Spock is Now Legal Authority for Interpreting the Texas Constitution

In writing their opinion on Robinson v. Crown Cork and Seal, the Texas Supreme Court cited one of Spock’s many proverbs, effectively making him a legal authority for interpreting the Texas Constitution.

File this under: Texas Supreme Court is Legally Badass. In writing their opinion on the exciting provision regarding the retroactive prohibition against asbestos lawsuits (or more easily Robinson v. Crown Cork and Seal) they cited one of Spock’s many proverbs, effectively making him a legal authority for interpreting the Texas Constitution.
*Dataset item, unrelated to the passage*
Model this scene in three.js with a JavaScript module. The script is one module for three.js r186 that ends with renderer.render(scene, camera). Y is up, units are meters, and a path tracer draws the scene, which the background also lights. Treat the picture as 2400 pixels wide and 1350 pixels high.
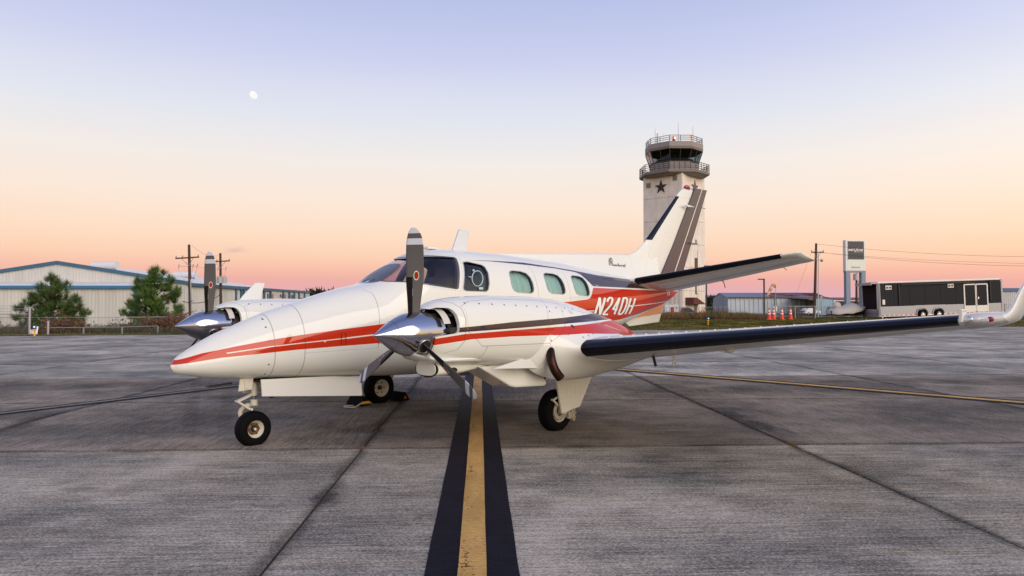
import * as THREE from 'three';
import { mergeGeometries, mergeVertices, toCreasedNormals } from 'three/addons/utils/BufferGeometryUtils.js';
import { RoundedBoxGeometry } from 'three/addons/geometries/RoundedBoxGeometry.js';
import { ConvexGeometry } from 'three/addons/geometries/ConvexGeometry.js';
import { Brush, Evaluator, SUBTRACTION } from 'three-bvh-csg';

// ---------------------------------------------------------------- camera, sky, sun, exposure
const scene = new THREE.Scene();
const CAM_Y = 1.411, F = 1684.4;
const camera = new THREE.PerspectiveCamera(2 * Math.atan(675 / F) * 180 / Math.PI, 16 / 9, 0.1, 9000);
camera.position.set(0, CAM_Y, 0);
camera.lookAt(0, CAM_Y + 42.5 / F * 100, -100);
camera.updateMatrixWorld();

const EXPOSURE = 1.0;
const SUN_AZ = Math.atan2(0.62, 0.78);               // behind the camera, to the right
const SUN_EL = 24 * Math.PI / 180;
const sunDir = new THREE.Vector3(Math.sin(SUN_AZ) * Math.cos(SUN_EL), Math.sin(SUN_EL), Math.cos(SUN_AZ) * Math.cos(SUN_EL));
const sun = new THREE.DirectionalLight(new THREE.Color(1.0, 0.84, 0.66), 2.25);
sun.position.copy(sunDir).multiplyScalar(60).add(new THREE.Vector3(0, 0, -10));
sun.target.position.set(0, 0, -10);
sun.castShadow = true;
sun.shadow.radius = 95;                              // the sun is down: a broad afterglow, not a disc
Object.assign(sun.shadow.camera, { left: -40, right: 40, top: 40, bottom: -40, near: 1, far: 200 });
sun.shadow.mapSize.set(2048, 2048);
scene.add(sun, sun.target);

function rng(seed) { let a = seed >>> 0; return () => { a = (a + 0x6D2B79F5) | 0; let t = Math.imul(a ^ (a >>> 15), 1 | a); t = (t + Math.imul(t ^ (t >>> 7), 61 | t)) ^ t; return ((t ^ (t >>> 14)) >>> 0) / 4294967296; }; }
const lin = (r, g, b) => { const f = c => { c /= 255; return c <= 0.04045 ? c / 12.92 : ((c + 0.055) / 1.055) ** 2.4; }; return [f(r), f(g), f(b)]; };
const clamp = (x, a = 0, b = 1) => Math.min(b, Math.max(a, x));
const sstep = (a, b, x) => { const t = clamp((x - a) / (b - a)); return t * t * (3 - 2 * t); };
const mix = (a, b, t) => a + (b - a) * t;

// tiling value noise
const LAT = (() => { const r = rng(77), a = new Float32Array(65536); for (let i = 0; i < 65536; i++) a[i] = r(); return a; })();
function vn(x, y, px, py, s = 0) { const xi = Math.floor(x), yi = Math.floor(y), fx = x - xi, fy = y - yi, u = fx * fx * (3 - 2 * fx), v = fy * fy * (3 - 2 * fy); const m = (a, p) => ((a % p) + p) % p, h = (a, b) => LAT[(m(a, px) * 73 + m(b, py) * 1931 + s * 7919) & 65535]; return mix(mix(h(xi, yi), h(xi + 1, yi), u), mix(h(xi, yi + 1), h(xi + 1, yi + 1), u), v); }
function fbm(x, y, px, py, o = 4, s = 0) { let a = 0, w = 0.5, t = 0; for (let i = 0; i < o; i++) { a += w * vn(x, y, px, py, s + i); t += w; w *= 0.5; x *= 2; y *= 2; px *= 2; py *= 2; } return a / t; }
// clear twilight sky: rose belt over a violet earth shadow opposite the sunset, warm glow round the sunset
const ANTI = [[0, 188, 156, 178], [0.7, 211, 159, 173], [1.6, 231, 169, 168], [2.6, 246, 188, 168], [3.8, 253, 209, 180], [5.5, 254, 223, 197], [8, 252, 232, 216], [11, 245, 237, 231], [14.5, 228, 231, 241], [19, 204, 210, 239], [24, 181, 191, 232], [32, 158, 171, 220], [48, 142, 155, 203], [90, 122, 135, 180]].map(([e, ...c]) => [e, ...lin(...c)]);
const GLOW = [[0, 255, 176, 96], [1.5, 255, 188, 104], [4, 255, 206, 132], [8, 255, 222, 172], [13, 250, 228, 205], [19, 228, 226, 228], [26, 196, 206, 234], [36, 160, 172, 220], [52, 142, 155, 203], [90, 122, 135, 180]].map(([e, ...c]) => [e, ...lin(...c)]);
const ramp = (S, e) => { let i = 0; while (i < S.length - 2 && e > S[i + 1][0]) i++; const t = clamp((e - S[i][0]) / (S[i + 1][0] - S[i][0])); return [1, 2, 3].map(k => mix(S[i][k], S[i + 1][k], t)); };
{
  const W = 2048, H = 1024, d = new Float32Array(W * H * 4);
  const anti = SUN_AZ + Math.PI - 0.12;
  const wisps = [[552, 586, 0.9, 0.17, 0.5], [535, 590, 0.5, 0.1, 0.35], [2010, 670, 1.2, 0.16, 0.35], [1915, 668, 0.9, 0.12, 0.35], [1670, 687, 1.4, 0.16, 0.3], [1780, 690, 1.6, 0.14, 0.25], [1870, 692, 1.2, 0.12, 0.2]];
  const W2 = wisps.map(([u, v, w, h, a]) => [Math.atan2(u - 1200, F), Math.atan((717.5 - v) / Math.hypot(F, u - 1200)), w * Math.PI / 180, h * Math.PI / 180, a]);
  for (let y = 0; y < H; y++) {
    const el = ((y + 0.5) / H - 0.5) * 180, A = ramp(ANTI, Math.max(0, el)), G = ramp(GLOW, Math.max(0, el));
    for (let x = 0; x < W; x++) {
      const th = ((x + 0.5) / W - 0.5) * 2 * Math.PI;         // atan2(z, x)
      const az = Math.atan2(Math.cos(th), Math.sin(th));       // atan2(x, z)
      const k = 0.5 - 0.5 * Math.cos(az - anti), s = sstep(0.12, 0.9, k), br = 1 + 0.45 * s;
      const i = (y * W + x) * 4;
      let c = [0, 1, 2].map(j => mix(A[j], G[j], s) * br);
      if (el > 0 && el < 8) {
        const caz = Math.atan2(Math.sin(th) > 0 ? 9 : Math.cos(th), -Math.sin(th)), er = el * Math.PI / 180;
        let m = 0;
        for (const [a, e, w, h, o] of W2) { const q = ((caz - a) / w) ** 2 + ((er - e - 0.25 * h * Math.sin((caz - a) * 300)) / h) ** 2; m = Math.max(m, o * Math.exp(-q * 2.2)); }
        if (m > 0.003) { const t = lin(168, 150, 178); c = c.map((v, j) => mix(v, t[j], m)); }
      }
      { const hz = 1 + 0.035 * sstep(60, 5, el) * (fbm((az / Math.PI * 0.5 + 0.5) * 16, el * 0.35 + 40, 16, 256, 3, 801) - 0.5); c = c.map(v => v * hz); }
      d[i] = c[0]; d[i + 1] = c[1]; d[i + 2] = c[2]; d[i + 3] = 1;
    }
  }
  const sky = new THREE.DataTexture(d, W, H, THREE.RGBAFormat, THREE.FloatType);
  sky.mapping = THREE.EquirectangularReflectionMapping; sky.magFilter = sky.minFilter = THREE.LinearFilter; sky.needsUpdate = true;
  scene.background = sky; scene.environment = sky; scene.environmentIntensity = 1;
}

// ---------------------------------------------------------------- helpers
const used = {};
const numbered = n => { const k = used[n] = (used[n] ?? -1) + 1; return k ? `${n}_${String(k).padStart(3, '0')}` : n; };
function tag(o, label, category, group) { o.userData.label = label; if (category) o.userData.category = category; if (group) o.userData.group = group; return o; }
function thing(name, label, category, [x, y, z] = [0, 0, 0], turn = 0, group) { const g = new THREE.Group(); g.name = numbered(name); g.position.set(x, y, z); g.rotation.y = turn; scene.add(g); return tag(g, label, category, group); }
function part(parent, name, geo, m, label) { const o = new THREE.Mesh(Array.isArray(geo) ? merge(geo) : geo, m); o.name = name; parent.add(o); if (label) o.userData.label = label; return o; }
function parts(parent, name, geos, m) { return geos.map(g => part(parent, name, g, m)); }
function stuff(o) { o.userData.kind = 'stuff'; return o; }
function struct(name, geo, m) { const o = new THREE.Mesh(Array.isArray(geo) ? merge(geo) : geo, m); o.name = numbered(name); o.userData.kind = 'structure'; scene.add(o); return o; }
function copyOf(src, label, pos, turn = 0) { const c = src.clone(); c.name = numbered(src.name.replace(/_\d{3}$/, '')); c.position.set(...pos); c.rotation.y = turn; c.userData = { ...src.userData, label }; scene.add(c); return c; }
function merge(list) { const a = list.map(g => { const n = g.index ? g.toNonIndexed() : g.clone(); for (const k of Object.keys(n.attributes)) if (!['position', 'normal', 'uv'].includes(k)) n.deleteAttribute(k); if (!n.attributes.uv) n.setAttribute('uv', new THREE.BufferAttribute(new Float32Array(n.attributes.position.count * 2), 2)); if (!n.attributes.normal) n.computeVertexNormals(); n.clearGroups(); return n; }); return mergeGeometries(a); }
const bx = (w, h, d, x = 0, y = 0, z = 0, ry = 0, rx = 0, rz = 0) => { const g = new THREE.BoxGeometry(w, h, d); if (rx) g.rotateX(rx); if (rz) g.rotateZ(rz); if (ry) g.rotateY(ry); return g.translate(x, y, z); };
const rbx = (w, h, d, r, x = 0, y = 0, z = 0, s = 2) => new RoundedBoxGeometry(w, h, d, s, r).translate(x, y, z);
const V = (...a) => new THREE.Vector3(...a);
function bar(a, b, r0, r1 = r0, n = 8, caps = true) { const A = V(...a), B = V(...b), d = B.clone().sub(A), g = new THREE.CylinderGeometry(r1, r0, d.length(), n, 1, !caps); g.applyQuaternion(new THREE.Quaternion().setFromUnitVectors(V(0, 1, 0), d.normalize())); return g.translate((a[0] + b[0]) / 2, (a[1] + b[1]) / 2, (a[2] + b[2]) / 2); }
function beam(a, b, w, h) { const A = V(...a), B = V(...b), d = B.clone().sub(A), g = new THREE.BoxGeometry(w, h, d.length()); const m = new THREE.Matrix4().lookAt(B, A, V(0, 1, 0)); g.applyMatrix4(m); return g.translate((a[0] + b[0]) / 2, (a[1] + b[1]) / 2, (a[2] + b[2]) / 2); }
const tube = (pts, r, n = 24, k = 8) => new THREE.TubeGeometry(new THREE.CatmullRomCurve3(pts.map(p => V(...p))), n, r, k, false);
function extr(pts, depth, bevel = 0, x = 0, y = 0, z = 0, holes = []) { const s = new THREE.Shape(pts.map(p => new THREE.Vector2(...p))); for (const h of holes) s.holes.push(new THREE.Path(h.map(p => new THREE.Vector2(...p)))); return new THREE.ExtrudeGeometry(s, { depth, bevelEnabled: bevel > 0, bevelSize: bevel, bevelThickness: bevel, bevelSegments: 2, bevelOffset: -bevel, curveSegments: 8 }).translate(x, y, z); }
const lathe = (pts, n = 32) => new THREE.LatheGeometry(pts.map(p => new THREE.Vector2(...p)), n);
function mirrorZ(g) { g = g.clone(); const p = g.attributes.position, n = g.attributes.normal; for (let i = 0; i < p.count; i++) { p.setZ(i, -p.getZ(i)); if (n) n.setZ(i, -n.getZ(i)); } if (g.index) { const a = g.index.array; for (let i = 0; i < a.length; i += 3) { const t = a[i]; a[i] = a[i + 1]; a[i + 1] = t; } } else { for (const k of Object.keys(g.attributes)) { const at = g.attributes[k], s = at.itemSize; for (let i = 0; i < at.count; i += 3) for (let j = 0; j < s; j++) { const t = at.array[i * s + j]; at.array[i * s + j] = at.array[(i + 1) * s + j]; at.array[(i + 1) * s + j] = t; } } } return g; }
const C = (r, g, b) => new THREE.Color().setRGB(r, g, b);
const mat = (c, rough = 0.8, o = {}) => new THREE.MeshStandardMaterial({ color: Array.isArray(c) ? C(...c) : c, roughness: rough, metalness: 0, ...o });
const phys = (c, rough, o = {}) => new THREE.MeshPhysicalMaterial({ color: Array.isArray(c) ? C(...c) : c, roughness: rough, ...o });
const glass = (c, o = {}) => new THREE.MeshPhysicalMaterial({ color: C(...c), roughness: 0, transmission: 1, thickness: 0, ior: 1.5, ...o });
function dataTex(w, h, fn, srgb = true, rep = true) { const d = new Uint8Array(w * h * 4); for (let y = 0; y < h; y++) for (let x = 0; x < w; x++) { const c = fn(x / w, y / h), i = (y * w + x) * 4; d[i] = clamp(c[0]) * 255; d[i + 1] = clamp(c[1]) * 255; d[i + 2] = clamp(c[2]) * 255; d[i + 3] = c[3] === undefined ? 255 : clamp(c[3]) * 255; } const t = new THREE.DataTexture(d, w, h); t.magFilter = t.minFilter = THREE.LinearFilter; if (rep) t.wrapS = t.wrapT = THREE.RepeatWrapping; if (srgb) t.colorSpace = THREE.SRGBColorSpace; t.needsUpdate = true; return t; }
function canvasTex(w, h, draw, srgb = true) { const c = document.createElement('canvas'); c.width = w; c.height = h; draw(c.getContext('2d'), w, h); const t = new THREE.CanvasTexture(c); if (srgb) t.colorSpace = THREE.SRGBColorSpace; t.anisotropy = 8; return t; }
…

Appropriately weighty principles guide our course. First, we recognize that police power draws from the credo that “the needs of the many outweigh the needs of the few.” Second, while this maxim rings utilitarian and Dickensian (not to mention Vulcan), it is cabined by something contrarian and Texan: distrust of intrusive government and a belief that police power is justified only by urgency, not expediency.
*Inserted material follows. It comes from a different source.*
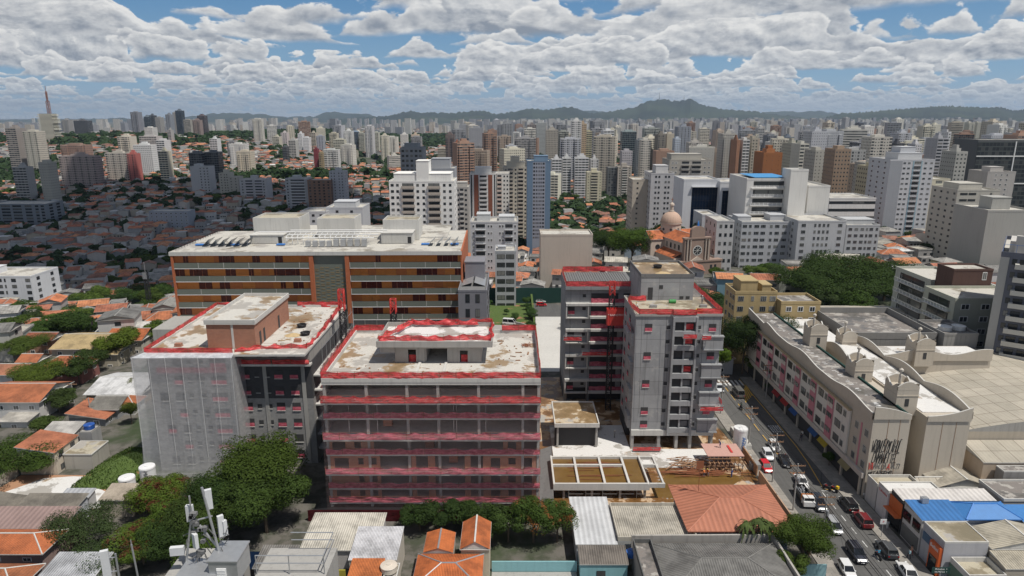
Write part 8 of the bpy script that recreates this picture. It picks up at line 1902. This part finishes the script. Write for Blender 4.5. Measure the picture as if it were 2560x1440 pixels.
# ---------------- garden, lot and fence behind the sites ----------------
def tsheet(name,pts,mat,dz,n=10):
    # quad draped over the terrain
    b=MB(); A,B_,C_,D_=[Vector((*p,0)) for p in pts]
    def q(u,v): p=A.lerp(B_,u).lerp(D_.lerp(C_,u),v); return (p.x,p.y,T(p.x,p.y)+dz)
    for i in range(n):
        for j in range(n): b.poly([q(i/n,j/n),q((i+1)/n,j/n),q((i+1)/n,(j+1)/n),q(i/n,(j+1)/n)])
    return tag(b.build(name,mat),kind='structure')
tsheet('car_park',[(7.6,170),(20,170),(20,250),(7.6,250)],'concrete_light',.05); tsheet('car_park_asphalt',[(7.7,226),(20,226),(20,250),(7.7,250)],'asphalt',.08)
tsheet('garden_lawn',[(-10,206),(7.4,206),(7.4,251),(-10,251)],'grass',.05); tsheet('driveway',[(-10,196),(5,196),(5,214),(-10,214)],'concrete',.09)
yardwall('dark green screen fence at the back of the rear car park',[(-9,252),(21,252)],-4,2.3,(.01,.05,.04),'green_fence',.2,'screen_fence','fence')
yardwall('low green hedge strip along the left side of the rear car park',[(7.4,185),(7.4,250)],-3,.4,(.04,.09,.02),'grass',.7,'hedge','hedge')
b=MB()
for i in range(14):
    a0,a1=-.2+i*.12,-.2+(i+1)*.12; cx0,cy0=-4,204; r=10.5
    p,q=(cx0+r*math.cos(a0),cy0+r*math.sin(a0)),(cx0+r*math.cos(a1),cy0+r*math.sin(a1)); b.prism([p,(cx0+(r+.4)*math.cos(a0),cy0+(r+.4)*math.sin(a0)),(cx0+(r+.4)*math.cos(a1),cy0+(r+.4)*math.sin(a1)),q],-3,.6)
tag(b.build('retaining_wall','concrete'),'curved concrete retaining wall beside the driveway with the white van','wall')
random.seed(12)
for i in range(13):
    x,y=(random.uniform(5.2,7.0),random.uniform(198,246)) if i<8 else (random.uniform(-9,6),random.uniform(218,248)); r=random.uniform(2.4,4.5)
    t_=tree(x,y,T(x,y),r*.9,r,HI[i%3],(.045,.085,.022),None,'shrubs of the rear garden',name='garden_shrub',cat='shrub',auto=None); AUTO.append((t_,'green garden shrub','shrub','shrubs of the rear garden',x,y))
# concrete parking bays with red crosses at the bottom, behind the shrubs
sheet('yard_paving',[(-3,80),(9.6,80),(9.6,88),(-3,88)],.01,'concrete')
b=MB()
for i in range(5): x=-1.8+i*2.3; b.poly([(x-.8,85.0,.02),(x+.8,85.0,.02),(x+.8,86.0,.02),(x-.8,86.0,.02)])
tag(b.build('white_bay_markings','roadpaint_white'),kind='structure')
b=MB()
for i in range(5): x=-1.8+i*2.3; b.poly([(x-.5,85.4,.025),(x+.5,85.4,.025),(x+.5,85.6,.025),(x-.5,85.6,.025)]); b.poly([(x-.1,85.1,.029),(x+.1,85.1,.029),(x+.1,85.9,.029),(x-.1,85.9,.029)])
tag(b.build('red_bay_crosses','redmetal'),kind='structure')

def debris(label,x0,x1,y0,y1,z,n,seed):
    rnd=random.Random(seed); b=MB()
    for i in range(n):
        x,y=rnd.uniform(x0,x1),rnd.uniform(y0,y1); L=rnd.uniform(.15,1.4) if rnd.random()<.5 else rnd.uniform(.1,.3); plank(b,x,y,z+i*.0004,L,rnd.uniform(0,3.1),rnd.uniform(.08,.3),rnd.uniform(.04,.2))
    o=b.build('roof_debris','wood'); tag(o,label,'debris',kind='stuff')
debris('scraps and offcuts littering the roof above the pink nets',-30,4,105,112.5,23.76,32,1); debris('scraps and offcuts scattered on the right side of the roof with the brick house',-47,-39.5,123,147,23.61,34,2); debris('small scraps on the rear part of the roof above the pink nets',-2.5,4,114,129,23.76,20,3)
for x,y,l in ((-19.5,116.8,'a'),): pass
# ---------------- labels of the repeats: look, then where they stand ----------------
ORD='nearest second third fourth fifth sixth seventh eighth ninth tenth eleventh twelfth thirteenth fourteenth fifteenth sixteenth seventeenth eighteenth nineteenth twentieth'.split()
def region(x,y):
    px,py=pj(x,y,T(x,y)); D_=y
    if D_<215: return 'left of the netted building' if px<700 else 'behind the beige block'
    if px<470: return 'on the shaded hillside at far left' if D_<900 else 'on the left ridge near the mast building'
    if px<700: return 'on the hillside by the beige tower pair' if D_<900 else 'on the plain beyond the beige tower pair'
    if px<990: return 'left of the stepped white tower' if D_<900 else 'far beyond the brown gridded tower'
    if px<1310: return 'near the brown striped tower' if D_<900 else 'far beyond the brown striped tower'
    if px<1520: return 'between the blue tower and the slim cream tower' if D_<900 else 'far behind the blue tower'
    if px<1800: return 'around the church and the glass office' if D_<900 else 'below the highest hill'
    if px<2200: return 'near the hospital with the blue roof' if D_<900 else 'far behind the hospital'
    return 'near the tall grey and white tower' if D_<900 else 'far behind the grey and white tower'
from collections import defaultdict
gr=defaultdict(list)
for o,ph,cat,grp,x,y in AUTO: gr[(ph,cat,grp,region(x,y))].append((math.hypot(x,y),o))
ABOVE=['','back row ']
for (ph,cat,grp,rg),L in gr.items():
    L.sort(key=lambda t_:t_[0])
    for i,(d_,o) in enumerate(L):
        if len(L)==1: l='%s %s'%(ph,rg)
        elif i<20: l='%s, %s %s'%(ph,('nearest' if i==0 else ORD[i]+' nearest'),rg)
        else: l='%s, %s farthest %s'%(ph,ORD[min(19,max(1,len(L)-i))],rg)
        w=l.split()
        o['label']=' '.join(w[:16]); o['category']=cat; o['group']=grp
# ---------------- air ----------------
m,t=newmat('haze'); v=t.n('ShaderNodeVolumePrincipled',{'Color':(.62,.78,1.0),'Density':HAZE,'Anisotropy':.2}); t.nt.links.new(v.outputs[0],t.n('ShaderNodeOutputMaterial').inputs['Volume'])
b=MB(); b.box(-25000,25000,-400,26000,-160,560); tag(b.build('haze','haze'),kind='stuff')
But the best part is the footnote which reads:

See STAR TREK II: THE WRATH OF KHAN (Paramount Pictures 1982). The film references several works of classic literature, none more prominently than A Tale of Two Cities. Spock gives Admiral Kirk an antique copy as a birthday present, and the film itself is bookended with the book’s opening and closing passages. Most memorable, of course, is Spock’s famous line from his moment of sacrifice: “Don’t grieve, Admiral. It is logical. The needs of the many outweigh…” to which Kirk replies, “the needs of the few.”